SOUTHERN WASTE RESOURCECO PTY LTD V ADELAIDE HILLS REGION WASTE MANAGEMENT AUTHORITY [NO 2] [2019] SASC 191

Stefano Calabretta and Lizzie Brown

In Southern Waste Resourceco Pty Ltd v Adelaide Hills Region Waste Management Authority [No 2], the Supreme Court of South Australia confronted an increasingly modern question: can mediation be ordered when the trial is already well underway, the parties exhausted, and negotiations have repeatedly failed? Justice Stanley’s pragmatic answer was yes. Sometimes, the best time for alternative dispute resolution (ADR) is precisely when the battle lines are already entrenched.

Background: A Long Trial and a Shifting Landscape

The dispute between Southern Waste Resourceco (“SWR”) and the regional waste authority (“Authority”) had been ongoing since 2016. After ten hearing days and twenty more listed, the trial had become lengthy, expensive, and unwieldy. SWR sought a referral to mediation under section 65(1) of the Supreme Court Act 1935 (SA), which empowers the Court to refer matters to mediation even without party consent.

The Authority strongly objected, arguing mediation would “disrupt” the trial, that its lawyers were capable negotiators, and that mediation would be “futile” given past failed settlement attempts and the ‘difference between them could not be bridged’.

The Parties’ Positions: Futility versus Opportunity

The Authority’s opposition rested on two arguments: first, that mediation would interrupt trial preparation and waste valuable court time; and second, that experienced counsel could negotiate effectively without a mediator. It maintained that compulsory mediation would only delay justice.

SWR took the opposite tack arguing that the litigation landscape had changed. Following a sharp increase in government landfill levies, from $57 to $76 per tonne, with future rises planned beyond $100, recycling had become commercially viable. Justice Stanley noted this policy shift had “altered the landscape,” creating settlement opportunities previously out of reach.

Justice Stanley contended that by this late stage, the parties had a “comprehensive understanding” of each other’s case and were equipped to “participate meaningfully in a mediation.” Counsel contended that earlier negotiations failed not from futility but from timing. A “short, sharp” mediation could avert further expense and unlock creative, mutually beneficial commercial solutions impossible within the win-lose binary of litigation.

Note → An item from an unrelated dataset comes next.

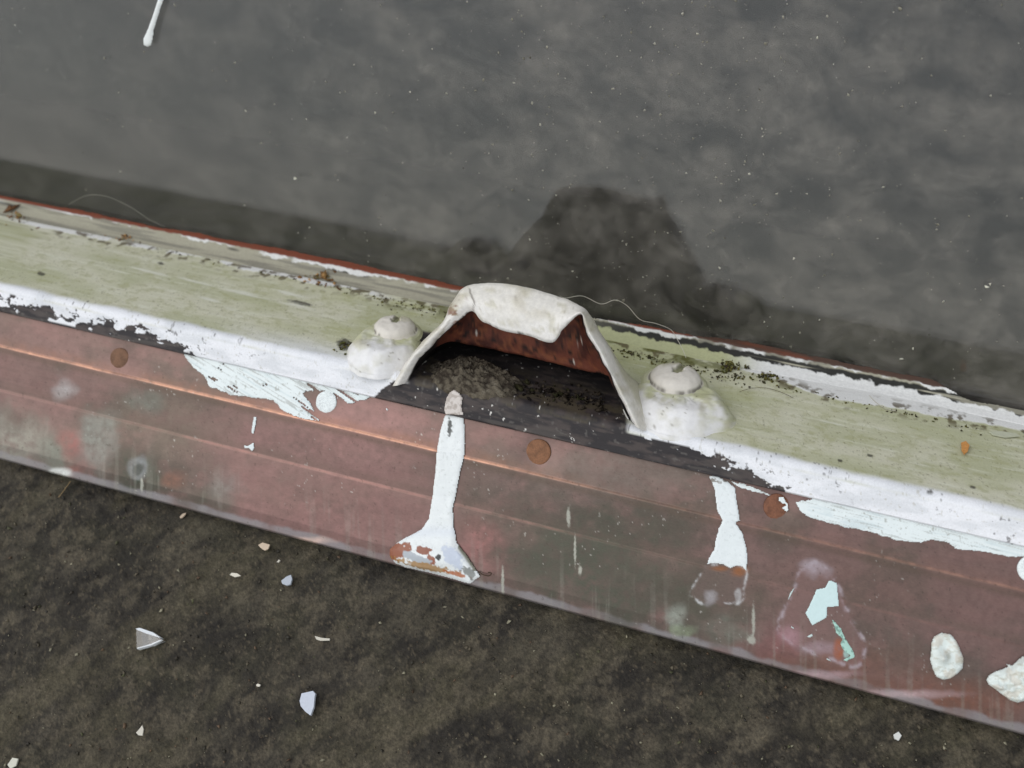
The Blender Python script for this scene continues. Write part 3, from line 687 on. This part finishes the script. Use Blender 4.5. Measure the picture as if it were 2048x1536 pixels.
for (nx_, ny_) in [(240, 716), (1077, 904), (1553, 1013), (653, 804)]:         # sheet dimples under the nails
    hgt = hgt - 0.0007 * np.exp(-(np.hypot(px - nx_, py - ny_) / 34) ** 2)
P = P + (-B[1])[None, None] * hgt[..., None]
put('sheet', P, grid_faces(ny, nx), M_copper, flash, cols=c)
def copper_h(a, b):
    return -0.0
# height of the waved sheet at a pixel, so that splashes sit on it
from mathutils.bvhtree import BVHTree
sub = P[::4, ::4]; bv = BVHTree.FromPolygons(sub.reshape(-1, 3).tolist(), grid_faces(*sub.shape[:2]).tolist())
def on_copper(a, b, off=0.0):
    a = np.asarray(a, float); b = np.asarray(b, float); off = np.broadcast_to(np.asarray(off, float), a.shape)
    flat = on_profile(copper_nodes, a, b, 0.0).reshape(-1, 3); out = np.empty_like(flat)
    rr = ray(a, b).reshape(-1, 3)
    for i in range(len(flat)):
        h = bv.ray_cast(Vector(CAM), Vector(rr[i]))
        out[i] = h[0] if h[0] is not None else flat[i]
    out = out + (-B[1]) * (off.reshape(-1, 1) + 0.00012)
    return out.reshape(a.shape + (3,))

# ---- nails
def nail(cx, cy, R, tilt, colr, seed, sq=1.0):
    C0 = on_copper(np.array(float(cx)), np.array(float(cy)), 0.0)
    e1 = B[0] * math.cos(tilt) + B[1] * math.sin(tilt); e2 = B[2]; n_ = -B[1] * math.cos(tilt) + B[0] * math.sin(tilt)
    r = np.array([0, .3, .6, .8, .92, .985, 1.0, 1.0]); h = np.array([.0008, .00078, .0007, .00062, .00052, .00035, .0001, -.0008])
    th = np.linspace(0, 2 * math.pi, 49); Rr, Th = np.meshgrid(r, th, indexing='ij'); Hh = np.broadcast_to(h[:, None], Rr.shape)
    rad = Rr * R * (1 + 0.06 * (fbm(np.cos(Th) * 2 + 8, np.sin(Th) * 2 + 8, seed, 3) - 0.5))
    Hh = Hh + (fbm(np.cos(Th) * Rr * 5 + 20, np.sin(Th) * Rr * 5 + 20, seed + 2, 3) - 0.5) * 0.0003
    V = C0 + (rad * np.cos(Th) * sq)[..., None] * e1 + (rad * np.sin(Th))[..., None] * e2 + Hh[..., None] * n_
    a, b = project(V)
    q = mix(np.broadcast_to(colr, V.shape), colr * 0.6, (0.7 if colr[0] < 0.5 else 0.15) * smooth(0.45, 0.7, fbm(a / 9, b / 9, seed + 4, 4)))
    q = mix(q, colr * 0.25, (Rr > 0.99) * 0.9)
    return put('nail', V.reshape(-1, 3), grid_faces(*Rr.shape), M_nail, flash, cols=q.reshape(-1, 3)), q
rusty = lin(136, 94, 66)
nail(240, 716, 0.0045, 0.12, lin(126, 92, 70), 601)
nail(1077, 904, 0.0052, -0.05, rusty, 611)
nail(1553, 1013, 0.0049, 0.1, lin(128, 84, 62), 621)
nail(653, 804, 0.0047, 0.0, lin(232, 238, 238), 631)[0]['label'] = 'nail head covered in white paint'
nail(2062, 1138, 0.0048, 0.0, lin(232, 238, 238), 641)[0]['label'] = 'nail head covered in white paint'

# ---- paint splashes on the copper
cyanw = lin(228, 236, 236)
def streaky(seed, ang, dens=0.0):
    def f(a, b, s):
        u_ = a * math.cos(ang) + b * math.sin(ang); v_ = -a * math.sin(ang) + b * math.cos(ang)
        q = mix(np.broadcast_to(cyanw, a.shape + (3,)), lin(210, 222, 224), 0.8 * smooth(0.45, 0.7, fbm(u_ / 60, v_ / 4, seed, 4)) * smooth(0.35, 0.6, fbm(a / 50, b / 30, seed + 8, 3)))
        q = mix(q, lin(140, 140, 132), dens * smooth(0.62, 0.70, fbm(u_ / 40, v_ / 2.4, seed + 3, 4)))
        return mix(q, lin(150, 150, 140), 0.6 * smooth(0.74, 0.78, fbm(a / 6, b / 6, seed + 5, 3)))
    return f
def scratch(seed, ang, th):
    def f(a, b):
        u_ = a * math.cos(ang) + b * math.sin(ang); v_ = -a * math.sin(ang) + b * math.cos(ang)
        low = smooth(590, 640, a)
        return (th - fbm(u_ / 46, v_ / 3.0, seed, 3) - 0.16 * low) * 60
    return f
L3y = lambda x: 858 + 0.2302 * (x - 1024)
sm = [(x, L3y(x) - 6) for x in (752, 680, 600, 520, 440, 366)] + [(370, 712), (386, 736), (407, 750), (420, 774), (455, 788), (506, 796), (547, 800), (560, 818), (588, 832), (640, 845), (622, 806), (606, 786), (634, 780), (650, 783), (677, 798), (700, 808), (730, 800), (750, 790)]
patch('paint_smear', sm, on_copper, 0.00038, M_drip, flash, colf=streaky(701, 0.55, 0.5), ragged=3.0, rs=10, edge=5, seed=702, holes=scratch(703, 0.6, 0.80))['label'] = 'broad brushed smear of white paint below the rail'
sm2 = [(x, L3y(x) - 6) for x in (2100, 2000, 1900, 1800, 1700, 1640)] + [(1590, 1004), (1600, 1022), (1612, 1032), (1656, 1047), (1710, 1058), (1741, 1064), (1792, 1081), (1840, 1086), (1861, 1079), (1895, 1085), (1912, 1098), (1963, 1103), (2018, 1115), (2060, 1112), (2100, 1120)]
patch('paint_smear', sm2, on_copper, 0.00038, M_drip, flash, colf=streaky(711, 0.25, 0.4), ragged=2.6, rs=9, edge=5, seed=712)['label'] = 'long thin smear of white paint below the rail'
patch('paint_smear', [(1460, 962), (1490, 968), (1530, 984), (1545, 992), (1510, 984), (1478, 976)], on_copper, 0.00015, M_drip, flash, colf=streaky(714, 0.25, 0.6), ragged=2.6, rs=6, seed=715)
patch('paint_smear', [(1558, 992), (1568, 994), (1577, 1008), (1578, 1020), (1572, 1024), (1562, 1016), (1572, 1010), (1556, 1002)], lambda a, b, off=0.0: on_copper(a, b, off + 0.0010), 0.0001, M_drip, flash, colf=streaky(717, 0.9, 0.6), ragged=2.0, rs=5, seed=718)
z4 = lambda L: gz(L, .2866, 740, 760)
d1 = z4([(530, 238), (656, 246), (665, 330), (668, 500), (636, 640), (606, 790), (583, 900), (590, 1020), (610, 1130), (680, 1220), (740, 1310), (776, 1370), (700, 1425), (560, 1385), (400, 1340), (250, 1310), (180, 1280), (140, 1230), (136, 1180), (200, 1125), (270, 1085), (360, 1040), (410, 970), (430, 850), (450, 700), (468, 500), (490, 350), (522, 255)])
def d1col(a, b, s):
    za, zb = (a - 740) / .2866, (b - 760) / .2866
    n_ = fbm(a / 7, b / 7, 723, 4) - 0.5; n2_ = fbm(a / 4, b / 4, 725, 4) - 0.5
    q = mix(np.broadcast_to(lin(232, 236, 236), a.shape + (3,)), lin(206, 210, 208), 0.6 * smooth(0.68, 0.74, fbm(a / 4, b / 5, 727, 3)))
    q = mix(q, lin(214, 220, 230), 0.5 * np.exp(-((zb - 1060) / 40) ** 2))
    def el(x, y, rx_, ry_, rot=0.0):
        dx, dy = za - x, zb - y; cu, su = math.cos(rot), math.sin(rot)
        return np.hypot((dx * cu + dy * su) / rx_, (-dx * su + dy * cu) / ry_) + n_ * 1.1
    q = mix(q, lin(148, 92, 70), smooth(1.05, 0.95, el(205, 1190, 88, 52, -0.3)))
    q = mix(q, lin(148, 96, 78), smooth(1.05, 0.95, el(385, 1185, 52, 26)))
    q = mix(q, lin(150, 96, 76), smooth(1.05, 0.95, el(450, 1255, 44, 24, 0.9)))
    q = mix(q, lin(176, 182, 188), smooth(1.1, 0.9, el(350, 1240, 110, 32, 0.3)))
    q = mix(q, lin(200, 208, 222), smooth(1.1, 0.8, el(590, 1235, 95, 52, 0.9)))
    q = mix(q, lin(60, 62, 62), smooth(1.0, 0.8, el(500, 1228, 22, 24)))
    q = mix(q, lin(164, 124, 70), 0.9 * smooth(1.1, 0.8, el(400, 1295, 200, 26, 0.22) + n2_ * 1.2))
    q = mix(q, lin(178, 104, 60), 0.9 * smooth(1.1, 0.8, el(610, 1350, 90, 14, 0.3) + n2_))
    q = mix(q, lin(110, 112, 108), 0.8 * smooth(1.1, 0.8, el(700, 1340, 36, 55, -0.5) + n2_))
    q = mix(q, lin(92, 88, 48), 0.8 * smooth(8, 3, s) * (za > 620) * (zb > 1150) * (zb < 1330))
    q = mix(q, lin(90, 92, 90), smooth(1.1, 0.8, np.hypot((za - 562) / 16, (zb - 335) / 55) + n2_ * 1.6))
    return q
def d1h(a, b, s):
    za, zb = (a - 740) / .2866, (b - 760) / .2866
    return 0.0030 * np.exp(-(((za - 430) / 260) ** 2 + ((zb - 1250) / 110) ** 2)) * np.clip(s / 10, 0, 1)
patch('paint_drip', d1, on_copper, 0.0009, M_drip, flash, colf=d1col, hf=d1h, ragged=1.2, rs=9, edge=8, seed=721)['label'] = 'long white paint drip ending in a chipped bulb'
z5 = lambda L: gz(L, .2214, 1340, 920)
d2 = z5([(345, 135), (400, 260), (410, 350), (425, 460), (472, 545), (440, 610), (410, 720), (400, 800), (350, 880), (335, 942), (400, 935), (480, 945), (548, 982), (600, 955), (650, 965), (690, 1003), (706, 900), (695, 800), (660, 660), (595, 565), (632, 550), (625, 480), (605, 350), (590, 250), (520, 190), (440, 145)])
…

The Judgment: Pragmatism over Pride

Justice Stanley granted the application. His reasoning reflected a modern, purposive reading of s 65(1): mediation is not an interruption to justice but an instrument of it. He observed that the “length and cost of the trial had exceeded expectations considerably”, that the regulatory circumstances had changed since earlier negotiations, and that mediation would not disrupt the remaining trial schedule.

He rejected the notion that mediation requires consent or enthusiasm to succeed, stating that “a party’s unwillingness to engage in mediation may not necessarily impede a successful mediation,” and that “reluctant starters often become willing participants.” Addressing the Authority’s argument that failed negotiations rendered mediation pointless, Justice Stanley remarked: “That lawyers have endeavoured to negotiate without the assistance of a mediator without success does not mean that mediation is likely to fail.” Mediation, he explained, offers “something qualitatively different”,it is the intervention of a skilled neutral who “looks for the fresh angle, unappreciated by the parties,” and helps them move beyond the binary logic of litigation toward creative, commercially grounded compromise.

Ultimately, he held that “the potential gains of mediation outweighed the potential disadvantages.”

Key Takeaways: The Case for Late Stage ADR
For litigators, Southern Waste Resourceco shows that the most effective resolutions often arise not at the outset but when “issues have crystallised” and the realities of cost, risk, and proof are clear. Justice Stanley’s decision confirms that judicially ordered ADR is not coercive but innovative at restoring agency, preserving relationships, and enabling creative, commercially attuned outcomes that adapt to a changing economic landscape in ways litigation cannot.